彼らは学生並みから言うと、マナーが悪かったわけではありません。むしろ良い方でした。番組の企画や仮説は稚拙だなとも感じましたが、これも学生並みから言うと良い方です。ただ、私の言うことが、彼らがもともと立てていた仮説と違うため、困惑した様子でした。
そして、こんな趣旨のことを私の前で言い出したのです。
「この映像、どう使おう・・・。うまくハマらない・・・」
私は、こう言って叱りました。
「それは、インタビューした人の前で、言うことじゃないでしょう?」
別に怒鳴ったわけでもありません。実に淡々と伝えました。そして、私、感情的に「怒って」いたわけではないのです。今どきの学生にはよくあることだからです。比較的マナーが良いと言われる体育会やヤンキーですら、緩さを感じます。そして、大学院時代も経験したことですが、真面目に勉強・研究している学生が別にマナーが良いわけではありません。

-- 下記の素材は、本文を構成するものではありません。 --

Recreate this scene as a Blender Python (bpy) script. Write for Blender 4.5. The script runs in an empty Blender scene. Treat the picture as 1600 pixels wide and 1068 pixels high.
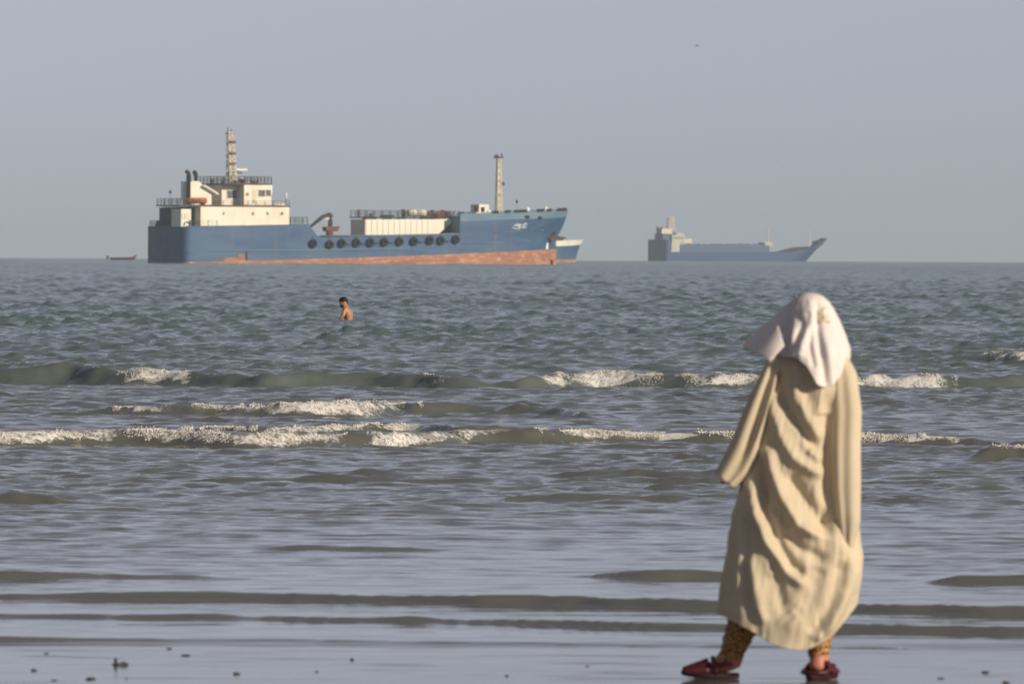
import bpy, bmesh, math, random
import numpy as np
from mathutils import Vector, Matrix

R = math.radians
random.seed(7)
rng = np.random.default_rng(11)
scene = bpy.context.scene
col = scene.collection

# ------------------------------------------------------------------ camera
F = 13333.0                      # focal length in photograph pixels (1600 wide) = 300 mm on 36 mm
CAM_H = 1.685
EARTH = 6.371e6
PITCH = math.atan(137.2 / F)
ROLL = math.atan(7.0 / 1600.0)
cam_loc = Vector((0, 0, CAM_H))
fwd = Vector((0, math.cos(PITCH), -math.sin(PITCH)))
up0 = Vector((0, math.sin(PITCH), math.cos(PITCH)))
rt = Vector((1, 0, 0)) * math.cos(ROLL) + up0 * math.sin(ROLL)
upv = up0 * math.cos(ROLL) - Vector((1, 0, 0)) * math.sin(ROLL)
cd = bpy.data.cameras.new('camera')
cam = bpy.data.objects.new('camera', cd)
col.objects.link(cam)
m = Matrix((rt, upv, -fwd)).transposed().to_4x4()
m.translation = cam_loc
cam.matrix_world = m
cd.lens = 300.0
cd.sensor_width = 36.0
cd.clip_start = 0.5
cd.clip_end = 30000.0
cd.dof.use_dof = True
cd.dof.focus_distance = 92.0
cd.dof.aperture_fstop = 13.0
scene.camera = cam

# ------------------------------------------------------------------ sky, sun, exposure
SUN_EL = R(19.0)
SUN_AZ = R(125.0)                # clockwise from +Y: behind the camera on the right
world = bpy.data.worlds.new('World')
scene.world = world
world.use_nodes = True
wn = world.node_tree.nodes
wl = world.node_tree.links
wn.clear()
wo = wn.new('ShaderNodeOutputWorld')
bg = wn.new('ShaderNodeBackground')
sky = wn.new('ShaderNodeTexSky')
sky.sky_type = 'NISHITA'
sky.sun_disc = False
sky.sun_elevation = SUN_EL
sky.sun_rotation = SUN_AZ
sky.altitude = 0.0
sky.air_density = 0.5
sky.dust_density = 0.3
sky.ozone_density = 3.0
bg.inputs['Strength'].default_value = 0.098
hs = wn.new('ShaderNodeHueSaturation')
hs.inputs['Saturation'].default_value = 0.30
wl.new(sky.outputs[0], hs.inputs['Color'])
tint = wn.new('ShaderNodeMix'); tint.data_type = 'RGBA'; tint.blend_type = 'MULTIPLY'
tint.inputs['Factor'].default_value = 1.0
tint.inputs['B'].default_value = (0.765, 0.748, 0.812, 1)     # slight lavender of the dusty air
wl.new(hs.outputs[0], tint.inputs['A'])
wl.new(tint.outputs['Result'], bg.inputs['Color'])
wl.new(bg.outputs[0], wo.inputs['Surface'])

sd = bpy.data.lights.new('sun', 'SUN')
sd.energy = 4.3
sd.angle = R(0.6)
sd.color = (1.0, 0.86, 0.68)
sun = bpy.data.objects.new('sun', sd)
col.objects.link(sun)
to_sun = Vector((math.sin(SUN_AZ) * math.cos(SUN_EL), math.cos(SUN_AZ) * math.cos(SUN_EL), math.sin(SUN_EL)))
sun.rotation_euler = to_sun.to_track_quat('Z', 'Y').to_euler()
sun.location = (60, -40, 30)

scene.view_settings.view_transform = 'Standard'
scene.view_settings.look = 'None'
scene.view_settings.gamma = 1.0
scene.view_settings.use_curve_mapping = False
scene.view_settings.exposure = 0.0
scene.render.engine = 'CYCLES'
cy = scene.cycles
cy.use_denoising = True
cy.max_bounces = 6
cy.diffuse_bounces = 2
cy.glossy_bounces = 3
cy.transmission_bounces = 2
cy.volume_bounces = 1
cy.transparent_max_bounces = 8
cy.caustics_reflective = False
cy.caustics_refractive = False

# ------------------------------------------------------------------ helpers
def ray(px, py):
    return fwd * F + rt * (px - 800.0) - upv * (py - 534.0)

def at_dist(px, py, d):
    r = ray(px, py)
    return cam_loc + r * (d / r.y)

def on_level(px, py, z=0.0):
    r = ray(px, py)
    return cam_loc + r * ((z - CAM_H) / r.z)

def srgb(r, g, b):
    def f(c):
        c /= 255.0
        return c / 12.92 if c <= 0.04045 else ((c + 0.055) / 1.055) ** 2.4
    return (f(r), f(g), f(b), 1.0)

def mat(name, c1, c2=None, scale=1.0, rough=0.6, spec=0.4, stretch=(1, 1, 1), lo=0.35, hi=0.65, bump=0.0, metal=0.0, detail=6.0, c3=None, s3=(1, 1, 1), lo3=0.6, hi3=0.75):
    mm = bpy.data.materials.new(name)
    mm.use_nodes = True
    n, l = mm.node_tree.nodes, mm.node_tree.links
    b = n['Principled BSDF']
    b.inputs['Roughness'].default_value = rough
    b.inputs['Specular IOR Level'].default_value = spec
    b.inputs['Metallic'].default_value = metal
    b.inputs['Base Color'].default_value = c1
    if c2 is not None:
        tc = n.new('ShaderNodeTexCoord')
        def noise(st, sc):
            mp = n.new('ShaderNodeMapping')
            mp.inputs['Scale'].default_value = st
            l.new(tc.outputs['Object'], mp.inputs['Vector'])
            nz = n.new('ShaderNodeTexNoise')
            nz.inputs['Scale'].default_value = sc
            nz.inputs['Detail'].default_value = detail
            nz.inputs['Roughness'].default_value = 0.6
            l.new(mp.outputs[0], nz.inputs['Vector'])
            return nz
        def layer(nz, a, lo_, hi_, cc):
            mr = n.new('ShaderNodeMapRange')
            mr.inputs['From Min'].default_value = lo_
            mr.inputs['From Max'].default_value = hi_
            l.new(nz.outputs[0], mr.inputs['Value'])
            mx = n.new('ShaderNodeMix')
            mx.data_type = 'RGBA'
            l.new(mr.outputs[0], mx.inputs['Factor'])
            if isinstance(a, tuple):
                mx.inputs['A'].default_value = a
            else:
                l.new(a, mx.inputs['A'])
            mx.inputs['B'].default_value = cc
            return mx.outputs['Result']
        nz = noise(stretch, scale)
        out = layer(nz, c1, lo, hi, c2)
        if c3 is not None:
            out = layer(noise(s3, 1.0), out, lo3, hi3, c3)
        l.new(out, b.inputs['Base Color'])
        if bump:
            bp = n.new('ShaderNodeBump')
            bp.inputs['Strength'].default_value = bump
            bp.inputs['Distance'].default_value = 0.02
            l.new(nz.outputs[0], bp.inputs['Height'])
            l.new(bp.outputs[0], b.inputs['Normal'])
    return mm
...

ただ、ここで叱ることが大人の仕事だと思ったわけです。そして、こういう叱られる、プロジェクトが上手くいかないことを経験することこそ、インターンシップで学ぶべきことだと思うのです。ここで叱らないと、今後も彼らは大人達を不愉快にさせていくかもしれません。インターン先の企業や、通っている大学のイメージを下げるかもしれません。
彼らはかなり凹んだようで、しょんぼりしてオフィスに戻ったとか。というのも、その後、夜にインターンシップの受け入れ先のプロデューサーが私に電話をかけてきたのです。学生がご迷惑をおかけした、と。以前、一緒に仕事したことがある方でした。私は「もう十分叱ったので、フォローしておいてください」と伝えました。